Opinion polls indicate that the image of the United States in Muslim countries - the chief objective of Hughes's labors - has not improved and in some cases has deteriorated since she took office two years ago.

Secretary of State Condoleezza Rice, in announcing Hughes's plan for departure, praised her warmly for making public diplomacy "strong and central" to American foreign policy.

Public diplomacy efforts toward the Muslim world, propelled to prominence by the Sept. 11, 2001, terror attacks, got off to a slow start.

One of Hughes's predecessors, Charlotte Beers, came from the advertising world and had scant foreign experience. Senator Richard Lugar of Indiana, a Republican foreign policy leader, said in 2003 that US efforts to improve the American image among Muslims had been "all thumbs." Beers's successor, Margaret Tutwiler, a former State Department spokeswoman, lasted five months.

Hughes herself lacked extensive foreign experience, though she speaks some Spanish, learned as a child when her father was governor of the Panama Canal Zone.

But she was considered to have one major advantage over her predecessors: her close ties to Bush, forged when she was director of communications for him when he was governor of Texas and strengthened further when she accompanied him to the White House as counselor and communications adviser. She left that job in 2002 to spend more time at home with her family, though she continued advising Bush from afar.

She returned to the administration in mid-2005 to take on the post of undersecretary of state for public diplomacy.

Sensing that bad news and sometimes baseless rumors about the United States were being allowed to spread unchallenged among Muslims while good news was not actively presented, she sharply increased the number of interviews by US officials, including Arabic speakers, with Arabic news media. She said she was tired of seeing the president presented as a "caricature."

Hughes established rapid- response centers to react to unfavorable news overseas. The public diplomacy budget swelled, nearly doubling to $900 million a year. She promoted cultural and educational exchanges, added summer camps and English classes for Muslim youths in 44 countries, and traveled tirelessly, telling all who would listen - particularly women - that Americans were people of faith.

But her travels had mixed results. She was credited for her vigor, empathy, and the sweep of her efforts. But she was mocked at times for gaffes or misreadings of local sentiment.

Shortly after taking her job, she told an audience of 500 Saudi women that she hoped someday they would be able to drive and "fully participate in society" as American women do; but many of the women expressed resentment at the American assumption that everyone wanted to live like them.

The overall gains in public diplomacy are difficult to assess. Perceptions abroad of the United States are formed most frequently by wars, foreign policy, contacts, and popular culture. But opinion polls, at least, show little progress from 2005, when favorability ratings toward the United States were in single digits in many Muslim countries.

"Over the course of her term, the image of the United States has not improved among Muslim countries and, in fact, in some Muslim countries, particularly Turkey, it has become markedly less positive," said Andrew Kohut, director of the Pew Research Center.
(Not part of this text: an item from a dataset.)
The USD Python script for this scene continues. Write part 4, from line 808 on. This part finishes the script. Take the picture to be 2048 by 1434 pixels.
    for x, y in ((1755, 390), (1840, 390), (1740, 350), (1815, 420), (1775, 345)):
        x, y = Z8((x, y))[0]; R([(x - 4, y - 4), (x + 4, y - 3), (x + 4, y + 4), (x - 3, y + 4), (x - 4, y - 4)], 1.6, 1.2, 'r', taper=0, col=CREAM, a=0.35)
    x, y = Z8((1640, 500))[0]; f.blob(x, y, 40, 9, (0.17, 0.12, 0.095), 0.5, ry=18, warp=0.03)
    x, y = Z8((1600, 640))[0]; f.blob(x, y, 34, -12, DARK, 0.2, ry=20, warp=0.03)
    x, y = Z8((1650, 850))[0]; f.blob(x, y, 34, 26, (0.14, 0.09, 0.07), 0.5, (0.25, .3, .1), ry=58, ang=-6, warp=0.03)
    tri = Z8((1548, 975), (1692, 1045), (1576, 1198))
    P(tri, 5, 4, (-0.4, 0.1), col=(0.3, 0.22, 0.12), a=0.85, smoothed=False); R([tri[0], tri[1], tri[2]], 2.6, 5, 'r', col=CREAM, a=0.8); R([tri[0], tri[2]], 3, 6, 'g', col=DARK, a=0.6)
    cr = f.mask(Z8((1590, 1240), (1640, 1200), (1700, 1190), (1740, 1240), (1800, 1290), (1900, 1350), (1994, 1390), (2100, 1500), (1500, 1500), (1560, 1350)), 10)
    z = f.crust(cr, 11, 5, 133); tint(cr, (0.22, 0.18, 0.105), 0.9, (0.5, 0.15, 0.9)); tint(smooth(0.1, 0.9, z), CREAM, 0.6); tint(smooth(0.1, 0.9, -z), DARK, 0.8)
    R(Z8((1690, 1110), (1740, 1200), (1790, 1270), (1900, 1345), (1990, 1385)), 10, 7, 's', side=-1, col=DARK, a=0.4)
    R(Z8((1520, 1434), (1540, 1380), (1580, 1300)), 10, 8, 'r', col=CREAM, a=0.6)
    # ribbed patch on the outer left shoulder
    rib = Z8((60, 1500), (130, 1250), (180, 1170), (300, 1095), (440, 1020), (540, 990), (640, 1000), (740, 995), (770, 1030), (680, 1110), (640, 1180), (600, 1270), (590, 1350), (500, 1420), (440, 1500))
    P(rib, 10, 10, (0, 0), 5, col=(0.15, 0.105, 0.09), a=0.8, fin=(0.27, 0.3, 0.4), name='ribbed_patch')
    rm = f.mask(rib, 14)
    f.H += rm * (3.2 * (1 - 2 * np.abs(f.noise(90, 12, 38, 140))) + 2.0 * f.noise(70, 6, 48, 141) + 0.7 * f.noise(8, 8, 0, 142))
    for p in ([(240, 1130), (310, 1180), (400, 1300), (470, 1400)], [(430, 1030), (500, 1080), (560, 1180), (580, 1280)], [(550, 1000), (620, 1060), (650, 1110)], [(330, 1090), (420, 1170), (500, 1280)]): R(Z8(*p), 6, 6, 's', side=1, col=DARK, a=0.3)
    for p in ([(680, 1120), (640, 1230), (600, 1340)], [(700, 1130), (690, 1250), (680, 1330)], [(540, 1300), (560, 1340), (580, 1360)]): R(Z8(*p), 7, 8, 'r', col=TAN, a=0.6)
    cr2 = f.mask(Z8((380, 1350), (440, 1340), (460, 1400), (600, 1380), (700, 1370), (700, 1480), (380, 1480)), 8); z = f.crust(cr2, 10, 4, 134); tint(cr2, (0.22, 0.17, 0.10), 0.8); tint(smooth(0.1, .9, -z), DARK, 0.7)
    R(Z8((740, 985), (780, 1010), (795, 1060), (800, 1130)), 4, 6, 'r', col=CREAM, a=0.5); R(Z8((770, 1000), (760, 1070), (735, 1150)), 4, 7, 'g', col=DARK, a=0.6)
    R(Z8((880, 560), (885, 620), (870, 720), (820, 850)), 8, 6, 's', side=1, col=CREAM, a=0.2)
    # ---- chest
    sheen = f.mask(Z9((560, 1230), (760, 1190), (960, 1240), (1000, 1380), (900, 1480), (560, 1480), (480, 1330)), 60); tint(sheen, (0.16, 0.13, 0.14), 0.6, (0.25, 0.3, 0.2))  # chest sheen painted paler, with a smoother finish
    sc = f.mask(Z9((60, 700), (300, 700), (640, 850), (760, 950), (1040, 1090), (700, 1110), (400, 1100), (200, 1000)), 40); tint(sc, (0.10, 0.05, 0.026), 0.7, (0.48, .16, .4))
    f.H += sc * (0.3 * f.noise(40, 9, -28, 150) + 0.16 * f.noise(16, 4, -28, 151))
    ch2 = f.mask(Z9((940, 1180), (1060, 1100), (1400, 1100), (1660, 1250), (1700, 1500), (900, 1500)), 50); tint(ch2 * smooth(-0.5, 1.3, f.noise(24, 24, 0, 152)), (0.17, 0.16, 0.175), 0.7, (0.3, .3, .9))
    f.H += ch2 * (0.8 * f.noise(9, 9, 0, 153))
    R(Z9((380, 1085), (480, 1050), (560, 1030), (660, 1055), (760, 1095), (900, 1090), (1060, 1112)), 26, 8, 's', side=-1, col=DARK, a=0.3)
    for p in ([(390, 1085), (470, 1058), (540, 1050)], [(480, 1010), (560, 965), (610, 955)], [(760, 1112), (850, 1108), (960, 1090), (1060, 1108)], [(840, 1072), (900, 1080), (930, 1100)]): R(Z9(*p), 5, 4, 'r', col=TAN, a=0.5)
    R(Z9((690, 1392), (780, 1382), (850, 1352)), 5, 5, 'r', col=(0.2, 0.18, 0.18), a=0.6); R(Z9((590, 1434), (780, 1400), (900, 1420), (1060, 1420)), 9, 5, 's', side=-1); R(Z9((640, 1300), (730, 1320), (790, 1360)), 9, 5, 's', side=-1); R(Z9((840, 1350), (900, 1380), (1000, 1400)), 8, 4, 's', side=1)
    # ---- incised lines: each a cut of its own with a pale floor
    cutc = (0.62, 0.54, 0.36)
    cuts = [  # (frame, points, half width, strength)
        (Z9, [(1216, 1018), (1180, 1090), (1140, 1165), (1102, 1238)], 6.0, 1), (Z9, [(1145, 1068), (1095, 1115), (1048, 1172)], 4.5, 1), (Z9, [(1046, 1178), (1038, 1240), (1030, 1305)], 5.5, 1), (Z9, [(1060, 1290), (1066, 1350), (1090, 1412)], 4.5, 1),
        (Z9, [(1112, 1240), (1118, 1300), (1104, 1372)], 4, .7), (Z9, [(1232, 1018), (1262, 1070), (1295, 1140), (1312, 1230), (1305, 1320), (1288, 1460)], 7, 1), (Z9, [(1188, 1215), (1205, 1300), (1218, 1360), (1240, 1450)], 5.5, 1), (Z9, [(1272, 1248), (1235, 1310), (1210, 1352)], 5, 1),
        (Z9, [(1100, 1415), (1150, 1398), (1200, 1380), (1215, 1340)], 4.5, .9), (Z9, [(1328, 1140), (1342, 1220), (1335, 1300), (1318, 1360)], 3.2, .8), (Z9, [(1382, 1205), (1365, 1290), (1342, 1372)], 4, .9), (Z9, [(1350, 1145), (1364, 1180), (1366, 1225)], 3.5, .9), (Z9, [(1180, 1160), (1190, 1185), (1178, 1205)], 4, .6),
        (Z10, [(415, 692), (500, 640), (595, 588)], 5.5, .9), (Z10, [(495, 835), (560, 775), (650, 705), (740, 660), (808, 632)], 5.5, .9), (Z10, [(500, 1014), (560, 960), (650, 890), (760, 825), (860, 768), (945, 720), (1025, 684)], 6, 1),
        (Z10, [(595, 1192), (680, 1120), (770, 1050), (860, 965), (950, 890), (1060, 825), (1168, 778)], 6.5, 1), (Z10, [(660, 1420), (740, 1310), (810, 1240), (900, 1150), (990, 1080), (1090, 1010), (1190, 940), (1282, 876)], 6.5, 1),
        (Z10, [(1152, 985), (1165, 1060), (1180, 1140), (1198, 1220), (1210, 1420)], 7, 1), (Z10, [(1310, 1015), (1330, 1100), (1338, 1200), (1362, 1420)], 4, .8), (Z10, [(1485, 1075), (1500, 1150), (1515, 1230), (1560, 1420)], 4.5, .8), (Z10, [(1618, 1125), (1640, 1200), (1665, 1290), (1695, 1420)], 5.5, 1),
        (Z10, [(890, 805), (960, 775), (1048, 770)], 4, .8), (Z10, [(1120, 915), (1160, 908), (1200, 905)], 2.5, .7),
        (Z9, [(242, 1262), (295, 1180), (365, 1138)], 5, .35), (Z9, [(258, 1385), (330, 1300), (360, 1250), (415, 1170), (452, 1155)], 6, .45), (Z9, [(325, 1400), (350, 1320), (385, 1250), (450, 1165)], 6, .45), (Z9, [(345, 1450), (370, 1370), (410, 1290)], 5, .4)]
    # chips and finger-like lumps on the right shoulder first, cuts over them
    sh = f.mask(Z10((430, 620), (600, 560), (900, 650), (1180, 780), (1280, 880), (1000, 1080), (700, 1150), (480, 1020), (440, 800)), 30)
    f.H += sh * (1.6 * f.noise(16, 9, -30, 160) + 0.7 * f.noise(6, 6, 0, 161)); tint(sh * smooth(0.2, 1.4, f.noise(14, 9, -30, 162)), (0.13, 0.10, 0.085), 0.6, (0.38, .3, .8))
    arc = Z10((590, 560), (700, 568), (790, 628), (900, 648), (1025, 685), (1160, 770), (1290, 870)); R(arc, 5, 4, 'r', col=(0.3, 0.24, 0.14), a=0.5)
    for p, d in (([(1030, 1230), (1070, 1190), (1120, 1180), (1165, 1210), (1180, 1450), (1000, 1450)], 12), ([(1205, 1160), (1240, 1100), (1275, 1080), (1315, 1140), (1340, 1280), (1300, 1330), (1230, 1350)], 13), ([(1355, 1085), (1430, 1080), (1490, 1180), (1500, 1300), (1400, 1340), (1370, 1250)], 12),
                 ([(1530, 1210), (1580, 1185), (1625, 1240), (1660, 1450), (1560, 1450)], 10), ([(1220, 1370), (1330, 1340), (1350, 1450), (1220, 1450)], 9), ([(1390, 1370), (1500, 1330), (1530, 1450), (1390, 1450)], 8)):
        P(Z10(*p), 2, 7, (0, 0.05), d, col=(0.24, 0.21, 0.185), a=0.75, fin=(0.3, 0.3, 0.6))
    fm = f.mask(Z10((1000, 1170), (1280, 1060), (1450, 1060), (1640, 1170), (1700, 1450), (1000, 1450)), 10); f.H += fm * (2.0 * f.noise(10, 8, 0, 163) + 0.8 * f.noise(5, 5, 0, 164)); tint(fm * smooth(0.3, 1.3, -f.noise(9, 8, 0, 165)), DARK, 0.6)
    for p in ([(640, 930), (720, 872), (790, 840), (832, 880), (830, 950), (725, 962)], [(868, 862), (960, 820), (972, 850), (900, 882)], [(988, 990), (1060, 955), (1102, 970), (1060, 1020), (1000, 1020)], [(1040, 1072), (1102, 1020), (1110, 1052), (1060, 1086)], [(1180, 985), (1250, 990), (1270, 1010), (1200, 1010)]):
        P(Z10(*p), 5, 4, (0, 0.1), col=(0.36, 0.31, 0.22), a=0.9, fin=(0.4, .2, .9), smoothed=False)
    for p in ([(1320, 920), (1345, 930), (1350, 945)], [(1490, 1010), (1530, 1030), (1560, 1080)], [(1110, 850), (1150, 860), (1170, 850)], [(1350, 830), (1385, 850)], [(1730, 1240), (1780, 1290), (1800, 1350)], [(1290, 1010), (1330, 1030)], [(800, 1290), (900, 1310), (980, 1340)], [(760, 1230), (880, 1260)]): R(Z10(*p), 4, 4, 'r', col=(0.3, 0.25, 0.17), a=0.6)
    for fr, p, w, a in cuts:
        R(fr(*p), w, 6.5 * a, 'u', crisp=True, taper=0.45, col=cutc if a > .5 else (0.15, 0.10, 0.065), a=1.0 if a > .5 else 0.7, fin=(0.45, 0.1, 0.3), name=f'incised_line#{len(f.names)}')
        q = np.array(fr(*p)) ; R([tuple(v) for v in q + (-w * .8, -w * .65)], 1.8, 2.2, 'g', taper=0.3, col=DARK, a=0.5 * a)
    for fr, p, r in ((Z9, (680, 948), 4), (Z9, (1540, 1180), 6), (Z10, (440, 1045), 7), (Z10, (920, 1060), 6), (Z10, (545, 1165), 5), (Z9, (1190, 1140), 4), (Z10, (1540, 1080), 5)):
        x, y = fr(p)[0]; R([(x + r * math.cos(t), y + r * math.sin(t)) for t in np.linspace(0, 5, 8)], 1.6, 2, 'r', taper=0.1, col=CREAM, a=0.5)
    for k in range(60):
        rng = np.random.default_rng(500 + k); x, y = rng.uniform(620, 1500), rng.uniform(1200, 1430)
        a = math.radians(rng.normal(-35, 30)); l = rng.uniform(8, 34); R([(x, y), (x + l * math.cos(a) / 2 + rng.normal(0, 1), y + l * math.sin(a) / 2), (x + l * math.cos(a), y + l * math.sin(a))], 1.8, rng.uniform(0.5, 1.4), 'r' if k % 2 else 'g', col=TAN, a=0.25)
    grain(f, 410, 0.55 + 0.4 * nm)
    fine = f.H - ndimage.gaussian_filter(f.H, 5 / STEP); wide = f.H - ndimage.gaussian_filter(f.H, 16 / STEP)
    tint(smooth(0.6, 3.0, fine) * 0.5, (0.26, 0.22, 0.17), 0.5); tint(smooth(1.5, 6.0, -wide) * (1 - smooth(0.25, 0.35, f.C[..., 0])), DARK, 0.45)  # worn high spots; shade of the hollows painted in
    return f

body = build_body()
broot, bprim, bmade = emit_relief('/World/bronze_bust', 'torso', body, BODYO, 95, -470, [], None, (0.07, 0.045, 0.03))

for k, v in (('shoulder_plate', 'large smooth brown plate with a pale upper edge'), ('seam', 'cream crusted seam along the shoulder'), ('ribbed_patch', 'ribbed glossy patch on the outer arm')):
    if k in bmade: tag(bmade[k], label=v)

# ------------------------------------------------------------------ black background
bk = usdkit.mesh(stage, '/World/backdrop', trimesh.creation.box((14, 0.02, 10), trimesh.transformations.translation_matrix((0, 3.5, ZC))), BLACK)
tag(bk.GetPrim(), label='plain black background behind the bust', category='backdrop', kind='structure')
He was quick to add that "this may not be a measure of her lack of competence, but how little, in the end, public diplomacy can do when the issue, in the end, is big events."

Hughes told the Associated Press that in her travels, Muslims and Arabs generally raised the Iraq war only after bringing up the Israeli-Palestinian conflict. She said she had advised Bush and Rice that resolving that conflict would do more than anything to improve US standing.

Two other members of the president's Texas inner circle left the White House this year: Dan Bartlett and Karl Rove.